Millet verdiği oylarla doldurduğu koltukları senin yargı kolları başkanın senin talimatından boşaltacak. Ondan sonra Cumhuriyet Halk Partisi'nin milletin oylarıyla doldurduğu o koltuklar sana ikiyüzlülük yapmayasın diye, özün darbeci sözde demokrat numarası yapmasın diye boş kalınca sinirleneceksin. Hadi oradan sende başka kapıya. Hala ortada bir iddianame yoktur. Kimse ne ile suçlandığını bilmemektedir.
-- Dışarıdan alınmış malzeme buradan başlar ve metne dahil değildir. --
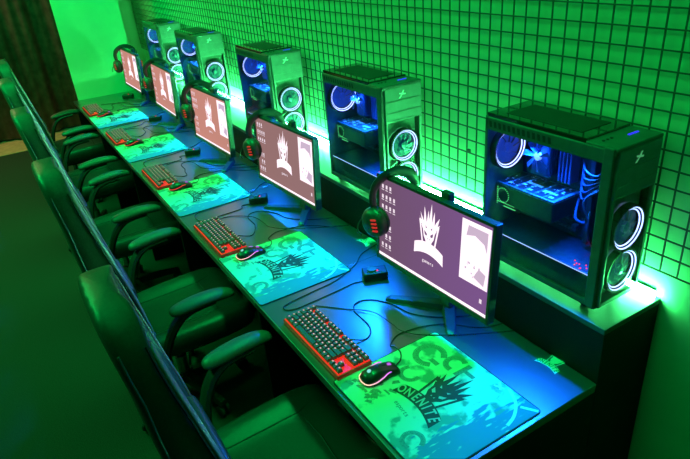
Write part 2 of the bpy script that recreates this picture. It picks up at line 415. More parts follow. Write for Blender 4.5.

Bir tane delil, bir tane kanıt yokken yargısız infaz yapılmakta açıktan haysiyet cellatları tarafından arkadaşlarımızın onuruyla, şerefiyle, namusuyla oynanmaktadır. Bugüne kadar bunu Anadolu Ajansı'ndan yaptıkları yalan servislerle boş bir kasa yerine içinden eurolar çıkarılan kasa. Tutanakta kasa boş diyorsun, stok görüntü servis ettik diyorlar. Ve kendi kalemşörleriyle yargıdaki köşeleri dağıttığı ve kendinin bütün yanlışlarını savunanlarla televizyonda yandaş televizyonlardaki her türlü haksızlığa gözünü yummuş vicdanını saraya vermiş yorumcularla haysiyet cellatlığı yapıyordu.